Ghazal 151, Verse 5


maqduur ho to ;xaak se puuchhuu;N kih ai la))iim
tuu ne vuh ganj'haa-e giraa;N-maayah kyaa kiye

1) if there would be the power/ability/presumptuousness, then I would ask the dust: 'Oh wretch/miser,
2) what did you do to/with those valuable treasures?!'


maqduur : ''What one is able to do or accomplish,' &c.; power, ability; capacity; —means, resources; —presumption, presumptuousness'. (Platts p.1055)


la((iim : 'A vile or worthless fellow; a sordid man, a miser'. (Platts p.976)


giraa;N-maayah : 'Weighty, ponderous; precious, of great value, valuable; of noble birth or stock'. (Platts p.901)


The reference of the vuh has been left unstated, and this is a fault of interpretation.
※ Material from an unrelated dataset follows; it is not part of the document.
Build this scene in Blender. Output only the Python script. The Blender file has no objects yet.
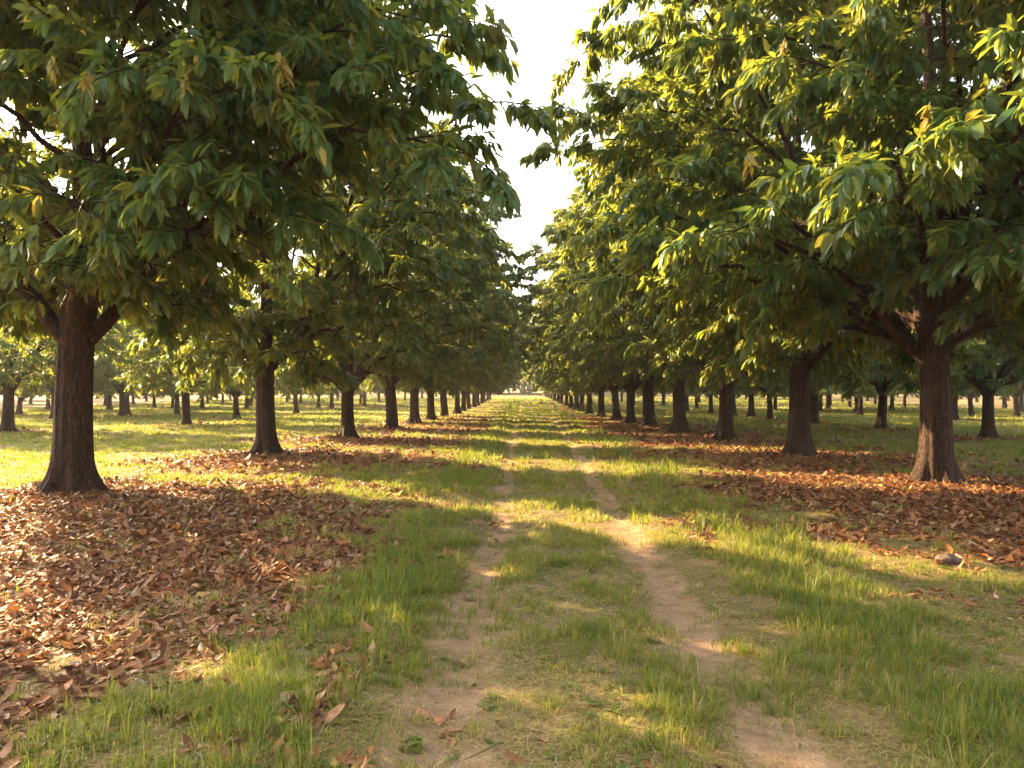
import bpy, math, random
import numpy as np
from mathutils import Vector

PI = math.pi
scene = bpy.context.scene
COL = scene.collection
F_PX, VPX, HZ, CAM_H = 740.0, 521.0, 398.0, 1.5

# ------------------------------------------------------------------ helpers
class MB:
    """collects vertices, triangles, quads and one float attribute, links them as ONE mesh object"""
    def __init__(self):
        self.v, self.t, self.q, self.a, self.c, self.n = [], [], [], [], [], 0
    def add(self, v, tris=None, quads=None, attr=None, col=None):
        v = np.asarray(v, np.float32).reshape(-1, 3)
        if tris is not None and len(tris): self.t.append(np.asarray(tris, np.int32) + self.n)
        if quads is not None and len(quads): self.q.append(np.asarray(quads, np.int32) + self.n)
        self.v.append(v)
        self.a.append(np.zeros(len(v), np.float32) if attr is None else np.asarray(attr, np.float32))
        if col is not None: self.c.append(np.asarray(col, np.float32))
        self.n += len(v)
    def mesh(self, name, mat, smooth=True):
        me = bpy.data.meshes.new(name)
        V = np.concatenate(self.v) if self.v else np.zeros((0, 3), np.float32)
        T = np.concatenate(self.t) if self.t else np.zeros((0, 3), np.int32)
        Q = np.concatenate(self.q) if self.q else np.zeros((0, 4), np.int32)
        me.vertices.add(len(V)); me.vertices.foreach_set('co', V.ravel())
        nl = T.size + Q.size
        me.loops.add(nl); me.loops.foreach_set('vertex_index', np.concatenate([T.ravel(), Q.ravel()]).astype(np.int32))
        tot = np.concatenate([np.full(len(T), 3, np.int32), np.full(len(Q), 4, np.int32)])
        start = np.concatenate([[0], np.cumsum(tot)[:-1]]).astype(np.int32) if len(tot) else tot
        me.polygons.add(len(tot)); me.polygons.foreach_set('loop_start', start)
        me.update(calc_edges=True)
        if smooth: me.polygons.foreach_set('use_smooth', np.ones(len(tot), bool))
        at = me.attributes.new('rnd', 'FLOAT', 'POINT'); at.data.foreach_set('value', np.concatenate(self.a))
        if self.c:
            C = np.concatenate(self.c); C4 = np.ones((len(C), 4), np.float32); C4[:, :3] = C
            ca = me.attributes.new('tint', 'FLOAT_COLOR', 'POINT'); ca.data.foreach_set('color', C4.ravel())
        me.materials.append(mat)
        me.update()
        return me

def link(name, me, parent=None, **props):
    o = bpy.data.objects.new(name, me); COL.objects.link(o)
    if parent is not None: o.parent = parent
    for k, v in props.items(): o[k] = v
    return o

def unit(a):
    return a / np.maximum(np.linalg.norm(a, axis=-1, keepdims=True), 1e-9)

def hash2(i, j, s):
    h = (i.astype(np.int64) * 374761393 + j.astype(np.int64) * 668265263 + s * 982451653) & 0x7fffffff
    h = ((h ^ (h >> 13)) * 1274126177) & 0x7fffffff
    return ((h ^ (h >> 16)) & 0xffff) / 65535.0

def vnoise(x, y, s=0):
    x = np.asarray(x, float); y = np.asarray(y, float)
    i = np.floor(x); j = np.floor(y); fx = x - i; fy = y - j
    fx = fx * fx * (3 - 2 * fx); fy = fy * fy * (3 - 2 * fy)
    a = hash2(i, j, s); b = hash2(i + 1, j, s); c = hash2(i, j + 1, s); d = hash2(i + 1, j + 1, s)
    return (a * (1 - fx) + b * fx) * (1 - fy) + (c * (1 - fx) + d * fx) * fy

def fbm(x, y, s=0, o=3):
    t = 0; amp = .5; n = 0
    for k in range(o):
        t = t + amp * vnoise(x * 2**k, y * 2**k, s + k * 7); n += amp; amp *= .5
    return t / n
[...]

The meaning is, those people who are buried. (162)

== Nazm page 162

Bekhud Dihlavi:

He says, if that power would be obtained, then I would certainly inquire from the dust, 'Oh wretch/miser, what did you do with those valuable treasuries?' That is, great people came into your embrace, and you mingled them with the dust, in such a way that not even a trace of any of them remains. (217)

Bekhud Mohani:

A miser [la((iim] would neither take any advantage of his riches himself, nor would he permit anyone else to do so. He has called the earth a 'miser' because when very very great and very very beautiful ones mingled with the dust, there was no advantage to the earth. If they had remained in the world, then the world would have received benefit from them. From saying 'precious treasures' we learn that it's as if having mentioned those people, why would we begin to mention anyone else besides them? And the addressee too understands....
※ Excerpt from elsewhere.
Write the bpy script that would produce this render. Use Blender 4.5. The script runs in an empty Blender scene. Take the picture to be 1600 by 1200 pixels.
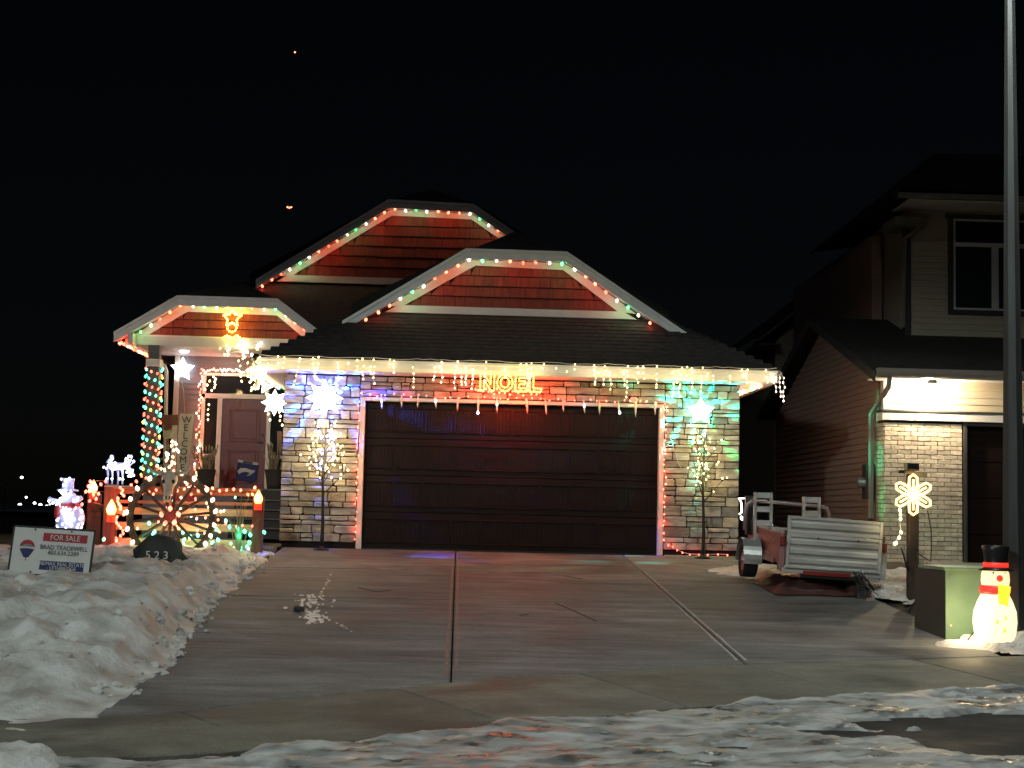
import bpy, math, random
from mathutils import Vector, Matrix, noise as mnoise
R = math.radians
S = bpy.context.scene
COL = S.collection
rnd = random.Random(523)

# ------------------------------------------------------------------ camera
YAW, PITCH, ROLL, FPX = 0.0346023, 0.0887641, 0.0232154, 2287.65
CAM = Vector((-0.86158, -24.21064, 0.62130))
_f = Vector((math.sin(YAW)*math.cos(PITCH), math.cos(YAW)*math.cos(PITCH), math.sin(PITCH)))
_r = Vector((math.cos(YAW), -math.sin(YAW), 0.0))
_u = _r.cross(_f)
_r, _u = (math.cos(ROLL)*_r + math.sin(ROLL)*_u), (-math.sin(ROLL)*_r + math.cos(ROLL)*_u)
cam_data = bpy.data.cameras.new('camera'); cam = bpy.data.objects.new('camera', cam_data); COL.objects.link(cam)
cam_data.sensor_width = 36.0; cam_data.lens = FPX*36.0/1600.0; cam_data.clip_start = 0.1; cam_data.clip_end = 6000.0
cam.matrix_world = Matrix(((_r.x, _u.x, -_f.x, CAM.x), (_r.y, _u.y, -_f.y, CAM.y), (_r.z, _u.z, -_f.z, CAM.z), (0, 0, 0, 1)))
S.camera = cam

# ------------------------------------------------------------------ night sky, faint moonlight, exposure
W = bpy.data.worlds.new('World'); S.world = W; W.use_nodes = True
wt = W.node_tree; wt.nodes.clear()
sky = wt.nodes.new('ShaderNodeTexSky'); sky.sky_type = 'NISHITA'; sky.sun_disc = False
MOON_EL, MOON_AZ = 38.0, 200.0
sky.sun_elevation = R(MOON_EL); sky.sun_rotation = R(MOON_AZ)
bg = wt.nodes.new('ShaderNodeBackground'); bg.inputs['Strength'].default_value = 0.00019
wo = wt.nodes.new('ShaderNodeOutputWorld')
wt.links.new(sky.outputs[0], bg.inputs[0]); wt.links.new(bg.outputs[0], wo.inputs[0])
sd = bpy.data.lights.new('moonlight', 'SUN'); sd.energy = 0.02; sd.angle = R(3.0); sd.color = (0.85, 0.92, 1.0)
sun = bpy.data.objects.new('moonlight', sd); COL.objects.link(sun)
_d = Vector((math.sin(R(MOON_AZ))*math.cos(R(MOON_EL)), math.cos(R(MOON_AZ))*math.cos(R(MOON_EL)), math.sin(R(MOON_EL))))
sun.rotation_euler = _d.to_track_quat('Z', 'Y').to_euler()
S.view_settings.view_transform = 'Standard'; S.view_settings.look = 'None'
S.view_settings.exposure = 1.0; S.view_settings.gamma = 1.0; S.view_settings.use_curve_mapping = False
S.cycles.use_denoising = True; S.cycles.use_light_tree = True
S.cycles.max_bounces = 5; S.cycles.diffuse_bounces = 3; S.cycles.glossy_bounces = 3; S.cycles.transmission_bounces = 4
S.cycles.sample_clamp_indirect = 3.0; S.cycles.caustics_reflective = False; S.cycles.caustics_refractive = False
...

[As for Nazm's criticism,] inference can testify to the poet's intention. Here, keeping the hint obscure is eloquence [balaa;Gat] itself, from which emerges the meaning that has been written above. (292)
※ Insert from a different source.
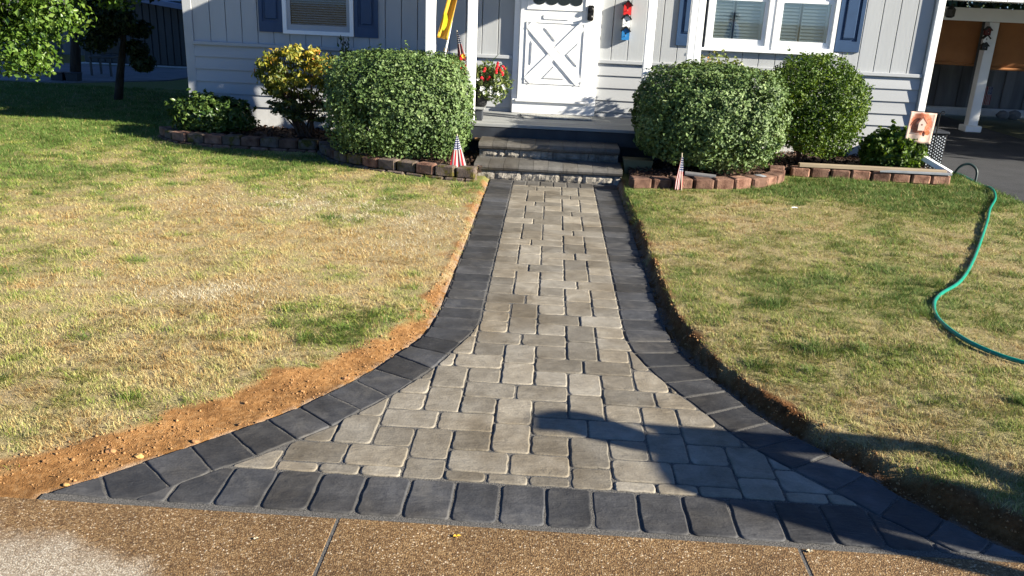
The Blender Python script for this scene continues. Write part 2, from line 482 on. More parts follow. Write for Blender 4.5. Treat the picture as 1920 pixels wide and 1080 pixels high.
def terrain_z(x, y):
    lo, lg = xi(L_OUT, y), xi(L_GR, y)
    ro, rg = xi(R_OUT, y), xi(R_GR, y)
    lump = (fbm(x * 9, y * 9, 3, 4) - .5)
    fine = (fbm(x * 34, y * 34, 8, 3) - .5)
    n = (fbm(x * 1.5, y * 1.5, 41, 3) - .5) * .03
    dl = lo - x; wl = np.maximum(lo - lg, .03)
    tl = np.clip(dl / wl, 0, 1)
    zl = -.012 + .034 * tl ** 1.3 + lump * .026 * np.clip(dl / .1, 0, 1) * (1.25 - tl) + fine * .018 * np.clip(dl / .03, 0, 1) * (1.1 - tl * .6)
    zl = np.where(dl > wl, .022 + n, zl)
    dr = x - ro; wr = np.maximum(rg - ro, .03)
    tr = np.clip((dr / wr - .35 + lump * .5) / .6, 0, 1)
    zr = -.014 + .067 * tr * tr * (3 - 2 * tr) + lump * .022 * np.clip(dr / .05, 0, 1) + fine * .012
    zr = np.where(dr > wr, .053 + n, zr)
    z = np.where(x < .1, zl, zr)
    inside = (x > lo + .01) & (x < ro - .01) & (y < 8.6)
    z = np.where(inside, -.09, z)
    # fade down to the driveway lip
    k = np.clip((y - 2.39) / .13, 0, 1)
    z = np.where(inside | ((y < 2.435) & (x > -1.66) & (x < 1.72)), np.where(inside, z, -.05), z * k - .012 * (1 - k))
    return z
def grassmask(x, y):
    j = (fbm(x * 7, y * 7, 61, 3) - .5) * .30
    l = xi(L_GR, y) + j - x
    r = x - (xi(R_GR, y) + j * .5)
    return np.where(x < .1, l, r)
xs = np.concatenate((np.arange(-26, -6, 1.0), np.arange(-6, -2.6, .08), np.arange(-2.6, 2.3, .025), np.arange(2.3, 4.5, .08), [4.5]))
ys = np.concatenate((np.arange(2.380, 4.6, .025), np.arange(4.6, 9.0, .06), np.arange(9.0, 34, .5)))
X, Y = np.meshgrid(xs, ys)
Z = terrain_z(X, Y)
nx, ny = len(xs), len(ys)
V = np.stack([X, Y, Z], -1).reshape(-1, 3)
ii = (np.arange(ny - 1)[:, None] * nx + np.arange(nx - 1)[None, :]).ravel()
loops = np.stack([ii, ii + 1, ii + nx + 1, ii + nx], 1).ravel()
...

The best possible use has here been made of the double sense of la((iim . If it is taken as a general term of contempt and opprobrium, then the question sounds like that of someone who fantasizes about interrogating a suspected thief: 'Okay, you scum, where did you stash the loot?!' And if it is taken in its specific sense as 'miser', then the reproach is more melancholy: 'Why have you hidden away all those precious treasures, so that not only are we deprived of them, but you don't get any benefit out of them either?'

The double subjunctive maqduur ho to puuchhu;N suggests considerable tentativeness. Since in this world there seems no need for such tentativeness-- we know all too well that we have no such ability, and the earth won't listen to a word we say-- the utterance may very well be planned for a time after death. Perhaps when the speaker gets into the dust himself, down and dirty with the earth, it will listen to him.

And how can this verse fail to evoke the classic {111,1}?